ロキノン爺の逆襲

音楽のことをつらつらと。主にアルバム、曲のレビュー

決して弱音を吐かない生き様 チャットモンチー「生命力」

 

 

■ロックンロールだけで駆け上がった

ガールズバンド史はよく知らないので、完全にイメージだけで話してしまうが、日本ではどうもアイドル寄りの路線になって、活動を終えると異様に美化されてしまう印象がある。音楽性は二の次であるのは然りである。チャットモンチーはそんな風潮に流されず、また媚びることもなく、音楽だけで00年代のヒットチャートを登っていった。

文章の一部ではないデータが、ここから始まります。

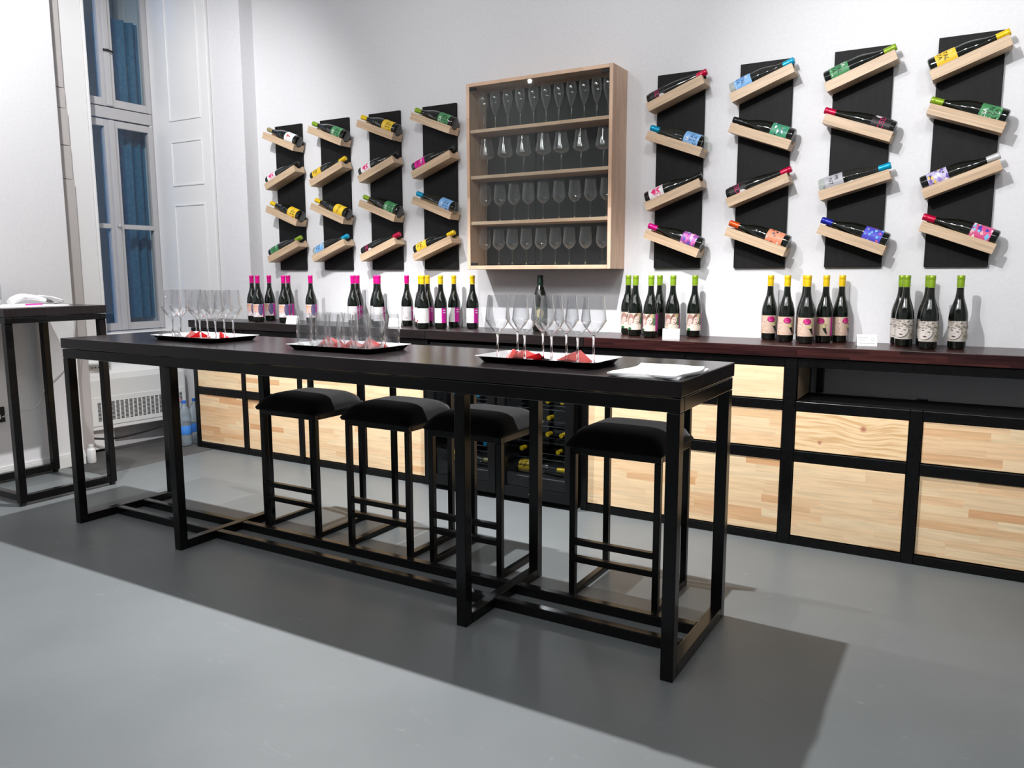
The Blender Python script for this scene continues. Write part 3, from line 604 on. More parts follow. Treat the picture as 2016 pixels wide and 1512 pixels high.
STY['rose'] = dict(name='rose', base=(0.60, 0.44, 0.34), shapes=strokes(12, 9, (0.34, 0.20, 0.14), 0.05, 0.5, 0.02, 0.85, 0.2, 0.014) + [ell(0.22, 0.58, 0.12, 0.24, (0.63, 0.47, 0.38), 14, -0.2), ell(0.17, 0.66, 0.025, 0.02, (0.12, 0.07, 0.07), 8), ell(0.27, 0.63, 0.025, 0.02, (0.12, 0.07, 0.07), 8), ell(0.21, 0.47, 0.03, 0.015, (0.35, 0.14, 0.12), 8)]
    + [ell(0.52, 0.80, 0.15, 0.16, (0.30, 0.0, 0.09)), ell(0.46, 0.85, 0.08, 0.08, (0.62, 0.03, 0.22), 9, 0.6), ell(0.56, 0.83, 0.07, 0.07, (0.50, 0.01, 0.17), 7, 0.2), ell(0.50, 0.74, 0.09, 0.06, (0.70, 0.07, 0.28), 8, -0.4), ell(0.60, 0.73, 0.05, 0.07, (0.42, 0.0, 0.13), 7), ell(0.51, 0.80, 0.03, 0.03, (0.22, 0.0, 0.06), 6)]
    + [([(0.60, 0.40), (0.72, 0.44), (0.78, 0.08), (0.70, 0.16)], (0.01, 0.01, 0.01)), ell(0.58, 0.50, 0.06, 0.05, (0.62, 0.55, 0.22), 7), ell(0.67, 0.53, 0.06, 0.07, (0.70, 0.63, 0.32), 6, 0.5), ell(0.72, 0.64, 0.04, 0.07, (0.55, 0.48, 0.18), 7), ell(0.64, 0.45, 0.05, 0.03, (0.72, 0.66, 0.38), 7), ell(0.70, 0.56, 0.02, 0.02, (0.08, 0.06, 0.02), 6), rect(0.90, 0, 1.0, 1.0, (0.52, 0.01, 0.26))])
STY['curls'] = dict(name='curls', base=(0.56, 0.51, 0.47), shapes=strokes(15, 40, (0.28, 0.23, 0.19), 0.0, 0.95, 0.62, 0.98, 0.10, 0.026) + strokes(16, 30, (0.34, 0.31, 0.20), 0.60, 0.95, 0.0, 0.7, 0.11, 0.028) + strokes(17, 12, (0.66, 0.63, 0.55), 0.5, 0.95, 0.1, 0.95, 0.10, 0.03)
    + [ell(0.38, 0.40, 0.19, 0.31, (0.62, 0.57, 0.53), 14, -0.25), ell(0.30, 0.55, 0.05, 0.028, (0.10, 0.08, 0.08), 8, -0.3), ell(0.47, 0.48, 0.05, 0.028, (0.10, 0.08, 0.08), 8, -0.3), ell(0.36, 0.25, 0.065, 0.035, (0.08, 0.03, 0.04), 8, -0.3), ell(0.39, 0.39, 0.02, 0.05, (0.45, 0.40, 0.37), 6, -0.2)] + strokes(18, 6, (0.25, 0.2, 0.17), 0.22, 0.52, 0.56, 0.66, 0.09, 0.018))
STY['champ'] = dict(name='champ', base=(0.05, 0.07, 0.05), shapes=[ell(0.5, 0.6, 0.2, 0.3, (0.40, 0.34, 0.18))])
# ================================================================== wine bottles
PROF = {
 'burg': ([(0, 0.004), (0.030, 0), (0.0365, 0.004), (0.0385, 0.012), (0.0385, 0.140), (0.0375, 0.158), (0.034, 0.180), (0.027, 0.205), (0.0195, 0.228), (0.0155, 0.248), (0.0142, 0.262)], 0.0385, 0.030, 0.082, 0.105),
 'counter': ([(0, 0.004), (0.029, 0), (0.0345, 0.004), (0.036, 0.012), (0.0375, 0.10), (0.0385, 0.135), (0.0365, 0.158), (0.031, 0.180), (0.0235, 0.203), (0.0180, 0.222), (0.0152, 0.242), (0.0142, 0.266)], 0.0378, 0.034, 0.088, 0.12),
 'hock': ([(0, 0.004), (0.029, 0), (0.034, 0.004), (0.0355, 0.012), (0.0355, 0.115), (0.0345, 0.140), (0.0315, 0.170), (0.0265, 0.200), (0.0210, 0.230), (0.0165, 0.255), (0.0145, 0.272)], 0.0355, 0.020, 0.085, 0.105),
 'champ': ([(0, 0.004), (0.034, 0), (0.042, 0.005), (0.044, 0.015), (0.044, 0.150), (0.041, 0.180), (0.033, 0.215), (0.0235, 0.245), (0.0175, 0.262)], 0.044, 0.05, 0.09, 0.12),
}
BODY = {}; CAPM = {}
def bottle(name, kind, cap, style, clear=False, labels=True):
    prof, Rl, z0, h, wdt = PROF[kind]
    T = empty(name)
    if kind not in BODY:
        zt = prof[-1][1]
        BODY[kind] = {False: lathe_me(prof + [(0, zt)], 24), True: None}
        q = zt
        if kind == 'champ': cp = [(0, q+0.001), (0.0182, q+0.001), (0.0185, q+0.030), (0.0165, q+0.034), (0.0175, q+0.050), (0.016, q+0.058), (0, q+0.060)]
        else: cp = [(0, q+0.0005), (0.0149, q+0.0005), (0.0152, q+0.032), (0.0148, q+0.034), (0.0156, q+0.036), (0.0156, q+0.051), (0.0140, q+0.053), (0, q+0.053)]
        CAPM[kind] = cp
    bm_ = BODY[kind]
    if clear and bm_[True] is None:
        bm_[True] = lathe_me(prof + [(0, prof[-1][1])], 24)
    me = bm_[clear]
    obj('glass_body', me, CGLASS if clear else DGLASS, T)
    ck = (kind, cap)
    if ck not in CAPM:
        m = lathe_me(CAPM[kind], 20); m.materials.append(pbr('cap_%d_%d_%d' % tuple(int(c*999) for c in cap), cap, 0.32, metal=0.25)); CAPM[ck] = m
    obj('cap', CAPM[ck], None, T)
    if labels: label_parts(T, STY[style], Rl, z0, h, wdt)
    return T
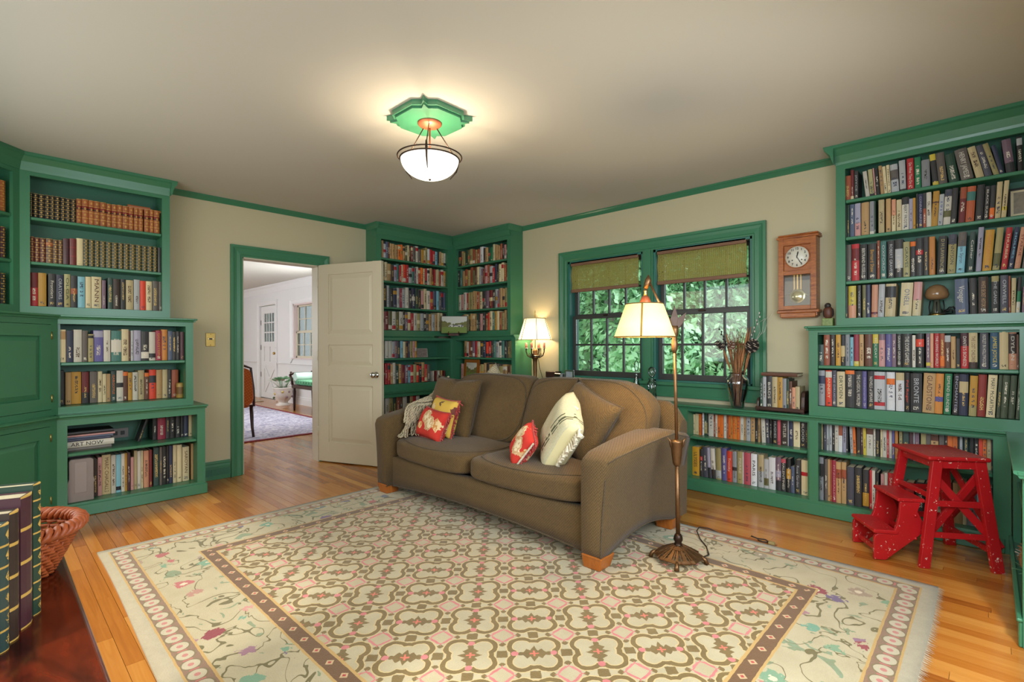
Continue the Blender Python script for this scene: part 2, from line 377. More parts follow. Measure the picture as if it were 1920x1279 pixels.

その姿は非常に清々しかった。

 

■隅々まで冴え渡る音楽たち

このアルバムでは、前作「耳鳴り」での迷いが断ち切れたことが聴き取れる。歌詞はファンシーさを残しつつもシニカルでありアイロニカルであり、気を抜くと刺してくる表現が増えた。

演奏では前作から驚異的な飛躍を見せた。三人によるアンサンブルで表現できる限界の域まで作り込まれている。音はシンプルなはずなのに、なぜここまで深掘りできるのかと恐ろしくなるほど音の密度が濃い。

 

1曲目「親知らず」は、アルバムの幕開けにしては哀愁が漂ってある。一人暮らしの人は多少なりとも心を掴まれてしまうのではないだろうか。そんな心情をフォークソングのように歌い上げていく。

 

キュートでポップなふりをした脅威のロックチューン「シャングリラ」の次は、歌声と歌詞のギャップが個性的な4曲目「世界が終わる夜に」。可愛らしい歌い方だが、何かにすがろうとする思いが歌声に乗っている。絶望的な感情を様々な言い回しで表現していて、その辛さがじわじわと心に入ってくる。

 

「とび魚のバタフライ」「橙」はガールズバンドの典型的な形をよく示している(決して馬鹿にしているわけではないので誤解なきように)。この辺りの楽曲に影響を受けたミュージシャンは相当多いだろう。

そのような曲から一転、彼女達らしいロックンロールを提示しているのは9曲目「真夜中遊園地」。ファンシーさとリアルさを行き来する世界観からは時にゾッとするような表現が顔を出す。前述したが、三人だけの音で作ったこと、その実力がよく分かる一曲だ。

 

それとは対照的な、可愛らしさが全開なのは11曲目の「バスロマンス」である。なんというか、いいなーって感じ。男がウダウダ言うのもアレなので語彙力落としておくからとりあえず聴き直してみて。

 

変幻自在な世界を見せてくれたアルバムは、13曲目「ミカヅキ」でしっとりと幕を閉じる。

 

■どれを取っても最高峰だった

ガールズバンド云々を中心にまとめているが、ロックバンドとして、特にスリーピースとしてのレベルの高さも引き立つ。いったい前作「耳鳴り」からどんな修行をしてきたのだろうか。

前作での方向性を概ね深化させるように舵を切ったことで成しえたこのアルバムである。中途半端にポップに寄らず(全く寄ってないわけではないけど)にいたことが大正解だった。道は多くあるなかで深めることを選んだ度胸とプライドに感服する。

 一方で、少し斜に構えた見方をすれば、ここでやり切ってしまったのかもしれない。同じ方向性に向かうには、色んな力を借りなければ苦しかったと思われる。もしくは方向性を曲げられるか。どちらにせよ、苦しい道になることは間違いなかっただろう。

 

ガールズバンドは星の数ほどいるし、色んな良さと方向性を持っている。けれど彼女たちがナンバーワンだ。